--- Dataset extract ---

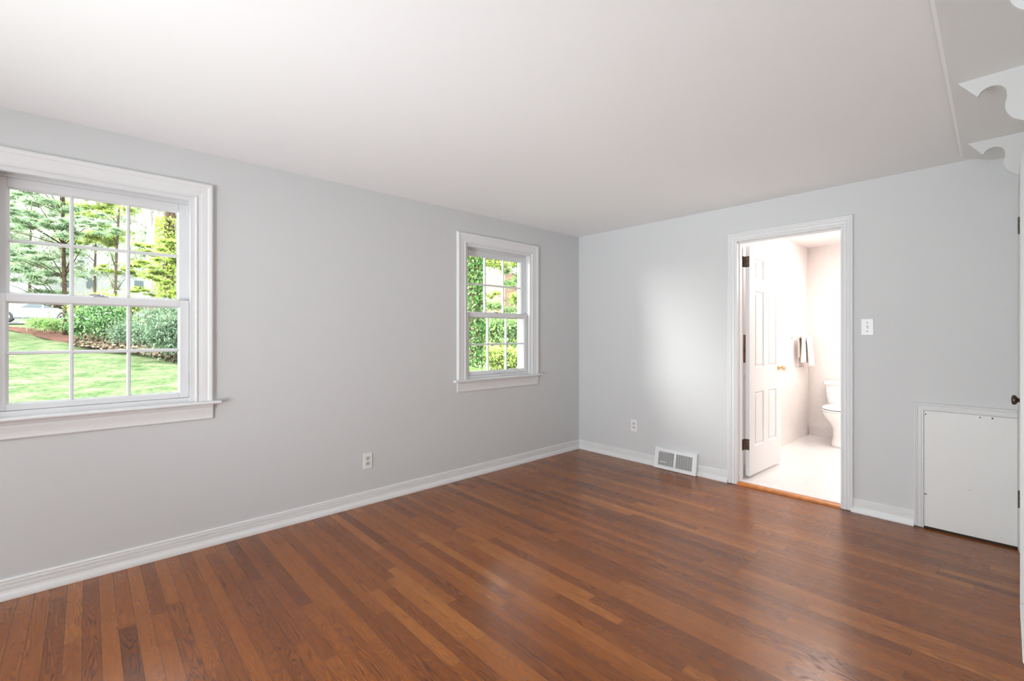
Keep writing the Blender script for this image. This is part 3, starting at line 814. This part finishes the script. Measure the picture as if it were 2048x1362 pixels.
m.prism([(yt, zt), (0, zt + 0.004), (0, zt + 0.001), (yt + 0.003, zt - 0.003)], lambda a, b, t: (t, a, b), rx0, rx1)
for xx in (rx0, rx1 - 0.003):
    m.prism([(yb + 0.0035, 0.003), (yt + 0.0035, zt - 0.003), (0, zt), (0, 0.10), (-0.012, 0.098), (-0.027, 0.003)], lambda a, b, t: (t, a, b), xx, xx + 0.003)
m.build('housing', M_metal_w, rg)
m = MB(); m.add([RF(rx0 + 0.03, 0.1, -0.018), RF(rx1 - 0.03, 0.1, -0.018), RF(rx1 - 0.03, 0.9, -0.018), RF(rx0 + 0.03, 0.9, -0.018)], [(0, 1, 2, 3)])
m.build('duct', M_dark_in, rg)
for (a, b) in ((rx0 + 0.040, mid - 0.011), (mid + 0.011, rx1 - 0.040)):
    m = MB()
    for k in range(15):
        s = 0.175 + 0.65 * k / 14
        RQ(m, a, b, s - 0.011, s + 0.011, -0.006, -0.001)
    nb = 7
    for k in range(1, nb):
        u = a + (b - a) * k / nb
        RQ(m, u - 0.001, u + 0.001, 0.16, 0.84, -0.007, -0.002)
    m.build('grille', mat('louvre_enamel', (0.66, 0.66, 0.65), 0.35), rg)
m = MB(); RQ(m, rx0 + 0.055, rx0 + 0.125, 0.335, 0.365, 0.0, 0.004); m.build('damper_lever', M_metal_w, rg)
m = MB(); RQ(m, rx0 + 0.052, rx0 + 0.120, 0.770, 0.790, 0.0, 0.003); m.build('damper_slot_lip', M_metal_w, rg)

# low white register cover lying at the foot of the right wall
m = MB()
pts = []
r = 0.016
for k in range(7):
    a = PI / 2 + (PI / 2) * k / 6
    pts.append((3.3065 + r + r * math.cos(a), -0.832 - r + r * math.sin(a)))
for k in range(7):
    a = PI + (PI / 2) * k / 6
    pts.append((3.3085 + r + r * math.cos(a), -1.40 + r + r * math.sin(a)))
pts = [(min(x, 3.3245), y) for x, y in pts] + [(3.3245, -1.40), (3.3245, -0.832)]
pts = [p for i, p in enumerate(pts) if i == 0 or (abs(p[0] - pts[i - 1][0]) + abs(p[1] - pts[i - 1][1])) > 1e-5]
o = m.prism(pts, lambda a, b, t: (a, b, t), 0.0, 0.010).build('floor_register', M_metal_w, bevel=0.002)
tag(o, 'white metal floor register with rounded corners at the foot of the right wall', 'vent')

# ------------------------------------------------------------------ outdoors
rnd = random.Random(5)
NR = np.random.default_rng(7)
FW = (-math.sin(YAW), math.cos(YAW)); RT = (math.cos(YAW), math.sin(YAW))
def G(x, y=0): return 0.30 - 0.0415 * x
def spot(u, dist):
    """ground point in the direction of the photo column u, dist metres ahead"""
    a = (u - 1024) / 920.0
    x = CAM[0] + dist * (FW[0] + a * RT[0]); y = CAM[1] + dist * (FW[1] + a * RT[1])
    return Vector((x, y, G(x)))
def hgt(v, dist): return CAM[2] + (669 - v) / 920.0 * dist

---

• Aim: Omitting all images, print the listing exactly.

• Solution for this problem:
Keep writing the Blender script for this image. This is part 3, starting at line 814. This part finishes the script. Measure the picture as if it were 2048x1362 pixels.
m.prism([(yt, zt), (0, zt + 0.004), (0, zt + 0.001), (yt + 0.003, zt - 0.003)], lambda a, b, t: (t, a, b), rx0, rx1)
for xx in (rx0, rx1 - 0.003):
    m.prism([(yb + 0.0035, 0.003), (yt + 0.0035, zt - 0.003), (0, zt), (0, 0.10), (-0.012, 0.098), (-0.027, 0.003)], lambda a, b, t: (t, a, b), xx, xx + 0.003)
m.build('housing', M_metal_w, rg)
m = MB(); m.add([RF(rx0 + 0.03, 0.1, -0.018), RF(rx1 - 0.03, 0.1, -0.018), RF(rx1 - 0.03, 0.9, -0.018), RF(rx0 + 0.03, 0.9, -0.018)], [(0, 1, 2, 3)])
m.build('duct', M_dark_in, rg)
for (a, b) in ((rx0 + 0.040, mid - 0.011), (mid + 0.011, rx1 - 0.040)):
    m = MB()
    for k in range(15):
        s = 0.175 + 0.65 * k / 14
        RQ(m, a, b, s - 0.011, s + 0.011, -0.006, -0.001)
    nb = 7
    for k in range(1, nb):
        u = a + (b - a) * k / nb
        RQ(m, u - 0.001, u + 0.001, 0.16, 0.84, -0.007, -0.002)
    m.build('grille', mat('louvre_enamel', (0.66, 0.66, 0.65), 0.35), rg)
m = MB(); RQ(m, rx0 + 0.055, rx0 + 0.125, 0.335, 0.365, 0.0, 0.004); m.build('damper_lever', M_metal_w, rg)
m = MB(); RQ(m, rx0 + 0.052, rx0 + 0.120, 0.770, 0.790, 0.0, 0.003); m.build('damper_slot_lip', M_metal_w, rg)

# low white register cover lying at the foot of the right wall
m = MB()
pts = []
r = 0.016
for k in range(7):
    a = PI / 2 + (PI / 2) * k / 6
    pts.append((3.3065 + r + r * math.cos(a), -0.832 - r + r * math.sin(a)))
for k in range(7):
    a = PI + (PI / 2) * k / 6
    pts.append((3.3085 + r + r * math.cos(a), -1.40 + r + r * math.sin(a)))
pts = [(min(x, 3.3245), y) for x, y in pts] + [(3.3245, -1.40), (3.3245, -0.832)]
pts = [p for i, p in enumerate(pts) if i == 0 or (abs(p[0] - pts[i - 1][0]) + abs(p[1] - pts[i - 1][1])) > 1e-5]
o = m.prism(pts, lambda a, b, t: (a, b, t), 0.0, 0.010).build('floor_register', M_metal_w, bevel=0.002)
tag(o, 'white metal floor register with rounded corners at the foot of the right wall', 'vent')

# ------------------------------------------------------------------ outdoors
rnd = random.Random(5)
NR = np.random.default_rng(7)
FW = (-math.sin(YAW), math.cos(YAW)); RT = (math.cos(YAW), math.sin(YAW))
def G(x, y=0): return 0.30 - 0.0415 * x
def spot(u, dist):
    """ground point in the direction of the photo column u, dist metres ahead"""
    a = (u - 1024) / 920.0
    x = CAM[0] + dist * (FW[0] + a * RT[0]); y = CAM[1] + dist * (FW[1] + a * RT[1])
    return Vector((x, y, G(x)))
def hgt(v, dist): return CAM[2] + (669 - v) / 920.0 * dist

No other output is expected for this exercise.